In a Frizzle


I'm afraid I may have failed Building Community 101.

I am embarassed, therefore the frizzle.

One of the things I have noticed about being a stay at home Mum is that sometimes you are asked to look after other people's kids, or it inadvertently it happens. All the examples I could give you, I don't know actually what happened, or if anyone was actually in the wrong.

But I get somehow looking after kids, and this is not really my thing. My thing is to look after kids, mostly all the time, lots of them, but mine. I like looking after my own kids.

The other hubby mentioned in a serious moment that I may not have realised how much work they would be when they were older when I had them. Upon reflection, maybe it is situations like this that really have me frustrated lately.

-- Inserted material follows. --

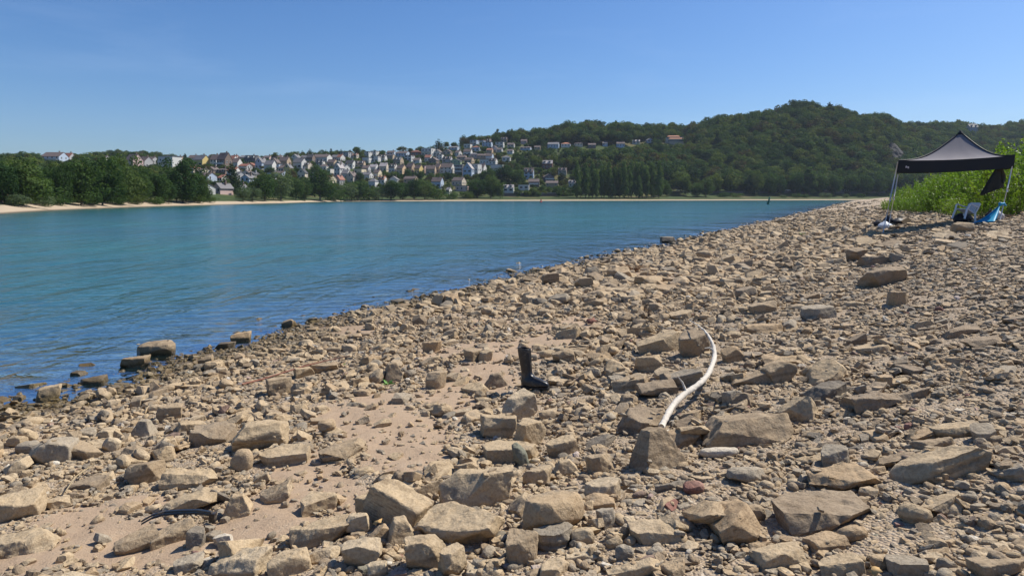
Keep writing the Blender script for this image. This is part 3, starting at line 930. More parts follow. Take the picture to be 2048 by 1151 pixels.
# --- the rest of the rubble, large to small
def rtint(n, flat):
    """colour index: mostly tan, more grey among the flat shingle"""
    r = RNG.random(n)
    t = np.where(r < .68, RNG.uniform(0, .58, n), np.where(r < .86, RNG.uniform(.56, .72, n), np.where(r < .95, RNG.uniform(.74, .89, n), np.where(r < .975, RNG.uniform(.93, .966, n), RNG.uniform(.97, 1.0, n)))))
    g = RNG.random(n) < flat
    return np.where(g, RNG.uniform(.6, .9, n), t)

def sample_view(n, d0, d1, margin=60):
    d = np.sqrt(RNG.uniform(d0 * d0, d1 * d1, n))
    u = RNG.uniform(-margin - 200, 2048 + margin + 200, n)
    x = (u - 1024) / F * d
    z = beach(x, d)
    return x, d, z

def big_bias(x, y):
    """where the coarse rubble lies: a belt between the water and the fine shingle at the right"""
    s = shore_s(x, y)
    return np.clip(np.interp(s, [-1, 0, 1.2, 3, 5.5, 7.2, 8.4, 9.6, 12], [.10, .35, .7, 1.0, 1.0, .8, .45, .20, .10]), 0, 1)

pts_xyz, pts_rot, pts_scl, pts_idx, pts_tint = [], [], [], [], []
# the read-off stones and finds keep their places: nothing sizeable is dropped onto or right before them
KEEP = [(h[0], h[1], h[2], h[3]) for h in HEROES] + [(1035, 1092, 700, 800), (284, 430, 1020, 1052), (766, 786, 755, 775), (1320, 1350, 790, 855), (1350, 1400, 765, 800), (1400, 1440, 690, 765), (1375, 1425, 640, 690), (484, 560, 745, 772), (560, 640, 722, 750), (640, 705, 708, 725)]
cand = []
NB, NS = 26, 14
def place_layer(n, d0, d1, rmed, rsig, rmin, rmax, cover_sand, stack=True):
    x, y, z = sample_view(n, d0, d1)
    r = np.clip(rmed * np.exp(RNG.normal(0, rsig, n)), rmin, rmax)
    s = shore_s(x, y)
    keep = RNG.random(n) < (1 - sand_mask(x, y, z) * (1 - cover_sand))
    ku, kv = to_px(x, y, z + r * .5)
    rp_ = r / y * F
    for (a0, a1, b0, b1) in KEEP:
        pad = np.minimum(rp_ * .55, .25 * (a1 - a0))
        keep &= ~((r > .022) & (ku > a0 - pad) & (ku < a1 + pad) & (kv > b0 + .2 * (b1 - b0)) & (kv < b1 + rp_ * .55))
    bb = big_bias(x, y)
    keep &= (RNG.random(n) < np.where(r > rmed * 1.1, bb, .55 + .45 * bb))
    keep &= (s > -2.6) & ((s > -.1) | (RNG.random(n) < .28))
    x, y, r, s, z = x[keep], y[keep], r[keep], s[keep], z[keep]
    order = np.argsort(-r)
    x, y, r, s, z = x[order], y[order], r[order], s[order], z[order]
    flatp = np.clip((s - 6.0) / 5.0, 0.0, .65)
    t = rtint(len(x), flatp * .55)
    t = np.where((r > .045) & (t > .925), RNG.uniform(0, .6, len(x)), t)
    for i in range(len(x)):
        rr = r[i]
        flat = RNG.random() < (.46 + flatp[i])
        k = int(RNG.integers(9, 18)) if flat else int(RNG.choice([0, 1, 2, 3, 4, 5, 6, 7, 8, 18, 19, 20, 21, 22, 23, 24, 25]))
        hgt = (.26 if k in range(9, 18) else .55) * 2 * rr
        zz, nrm, lift = settle(x[i], y[i], rr * .8) if stack else (float(z[i]), Vector((0, 0, 1)), 0)
        if stack and lift > min(.03 + rr * .45, .055):
            continue
        ang = RNG.uniform(0, 6.28)
        if not stack:
            nrm = Vector((RNG.normal(0, .18), RNG.normal(0, .18), 1)).normalized()
        e = orient(nrm, ang, .12 if flat else .2)
        sc = 2 * rr
        hz = float(RNG.uniform(.85, 1.25))
        zc = zz + hgt * (.5 - .25)
        pts_xyz.append((x[i], y[i], zc)); pts_rot.append(tuple(e)); pts_scl.append((sc, sc * RNG.uniform(.8, 1.15), sc * hz)); pts_idx.append(k); pts_tint.append(t[i])
        if stack:
            stamp(x[i], y[i], rr * .85, rr * .62, ang, zz + hgt * .72, tuple(nrm))

place_layer(460, 2.0, 12, .100, .24, .08, .17, .05)
place_layer(6800, 1.9, 12, .055, .34, .032, .10, .10)
place_layer(10000, 1.9, 12, .027, .30, .015, .042, .12)
N_STACK = len(pts_xyz)
place_layer(2600, 11.5, 32, .145, .30, .11, .30, .1, False)
place_layer(30000, 11.5, 26, .070, .40, .035, .14, .2, False)
place_layer(17000, 26, 46, .105, .36, .06, .22, .3, False)
place_layer(12000, 46, 95, .13, .36, .09, .30, .4, False)
place_layer(5000, 95, 240, .24, .36, .18, .5, .5, False)

# the stones that show largest become objects of their own, the rest is rubble
P = np.array(pts_xyz); SCL = np.array(pts_scl)
pu, pv = to_px(P[:, 0], P[:, 1], P[:, 2])
size_px = SCL[:, 0] / P[:, 1] * F
inside = (pu > 5) & (pu < 2043) & (pv < 1145) & (shore_s(P[:, 0], P[:, 1]) > .1)
rank = np.argsort(-(size_px * inside))
N_SINGLE = 298 - len(HEROES)
single = set(int(i) for i in rank[:N_SINGLE])
mid_cache = {}
specs_by_idx = specs
for i in sorted(single):
    k = pts_idx[i]
    if k not in mid_cache:
        sd_, dm, kd, bv, sm = specs_by_idx[k]
        mid_cache[k] = [hero_mesh(sd_ + 900 + j * 40, dm, kd, .62, .55 if kd == 'round' else .9, .5 if kd == 'slab' else 0) for j in range(2)]
    o = obj('stone', mid_cache[k][i % 2], None, pts_xyz[i], pts_rot[i])
    o.scale = pts_scl[i]
    o['tint'] = float(pts_tint[i])
    cw = min(TINT, key=lambda c: abs(TINT[c] - pts_tint[i]))
    rock_list.append((o, pu[i], pv[i], size_px[i], WORD[cw], KINDW[specs_by_idx[k][2]], None))

def instancer(name, xyz, rot, scl, idx, tint, coll, label, cat='stones'):
    me = bpy.data.meshes.new(name)
    n = len(xyz)
    me.vertices.add(n); me.vertices.foreach_set('co', np.ascontiguousarray(xyz, dtype=np.float32).ravel())
    for an, arr in (('rot', rot), ('scl', scl)):
        a = me.attributes.new(an, 'FLOAT_VECTOR', 'POINT'); a.data.foreach_set('vector', np.ascontiguousarray(arr, dtype=np.float32).ravel())
    a = me.attributes.new('pick', 'INT', 'POINT'); a.data.foreach_set('value', np.ascontiguousarray(idx, dtype=np.int32))
    a = me.attributes.new('tint', 'FLOAT', 'POINT'); a.data.foreach_set('value', np.ascontiguousarray(tint, dtype=np.float32))
    o = obj(name, me)
    ng = bpy.data.node_groups.new(name + '_scatter', 'GeometryNodeTree')
    ng.interface.new_socket('Geometry', in_out='INPUT', socket_type='NodeSocketGeometry')
    ng.interface.new_socket('Geometry', in_out='OUTPUT', socket_type='NodeSocketGeometry')
    gi = ng.nodes.new('NodeGroupInput'); go = ng.nodes.new('NodeGroupOutput')
    ip = ng.nodes.new('GeometryNodeInstanceOnPoints'); ci = ng.nodes.new('GeometryNodeCollectionInfo')
    mtp = ng.nodes.new('GeometryNodeMeshToPoints')
    ci.inputs['Collection'].default_value = coll
    ci.inputs['Separate Children'].default_value = True
    ci.inputs['Reset Children'].default_value = True
    ip.inputs['Pick Instance'].default_value = True
    def na(nm, ty):
        q = ng.nodes.new('GeometryNodeInputNamedAttribute'); q.data_type = ty; q.inputs['Name'].default_value = nm
        return q.outputs['Attribute']
    L = ng.links
    L.new(gi.outputs[0], mtp.inputs['Mesh']); L.new(mtp.outputs[0], ip.inputs['Points'])
    L.new(ci.outputs[0], ip.inputs['Instance'])
    L.new(na('pick', 'INT'), ip.inputs['Instance Index'])
    er = ng.nodes.new('FunctionNodeEulerToRotation')
    L.new(na('rot', 'FLOAT_VECTOR'), er.inputs[0]); L.new(er.outputs[0], ip.inputs['Rotation'])
    L.new(na('scl', 'FLOAT_VECTOR'), ip.inputs['Scale'])
    L.new(ip.outputs[0], go.inputs[0])
    md = o.modifiers.new('scatter', 'NODES'); md.node_group = ng
    tag(o, label, cat, None, 'stuff')
    return o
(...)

A frizzle describes how I feel, but really it is a type of chicken/chook. Or a bad feather day. Yes, my feathers are ruffled. I am tired, have been sick really for months. Can't breathe properly, it is hot. But, really I want a holiday, and we have had two where hubby works on the house nearly all the time, though this time he helps me out in the mornings. Last January and this January, I have had had extra kids in and out of my house. Last year, they had other places to go by this time last year, but I was in a worse frizzle!!! As I was saying a holiday, with my kids, where my husband still works, which is work in itself. It is difficult enough not feeling 100% with no airconditioning.

This is where I fail BC101. Wouldn't you like it when the other parents take one child off your hands for awhile? Well no. It is a personal preference. I am not suited to small towns, though in our old town we had a large front yard and the kids invited themselves over. Eventually the kids stayed home. Prior to this we had a house that was more isolated and I enjoyed playing with my own kids in the shady backyard.

When you live on one income, like at the beginning of our marriage we were very interdependent on our friends. We feel now that we would rather work hard and be more dependent on ourselves. I feel that it part of being grown up. Of course there are times when you do need a hand.

Having older children I can manage looking after them pretty well.

Do you feel suspicious sometimes, when you hear from your child that a parent wants to go to the Races, a concert etc. etc.? If you don't go to the Races, concerts yourself, how do you feel or what do you use to decide if you should enable others to go? I know it seems a stupid question.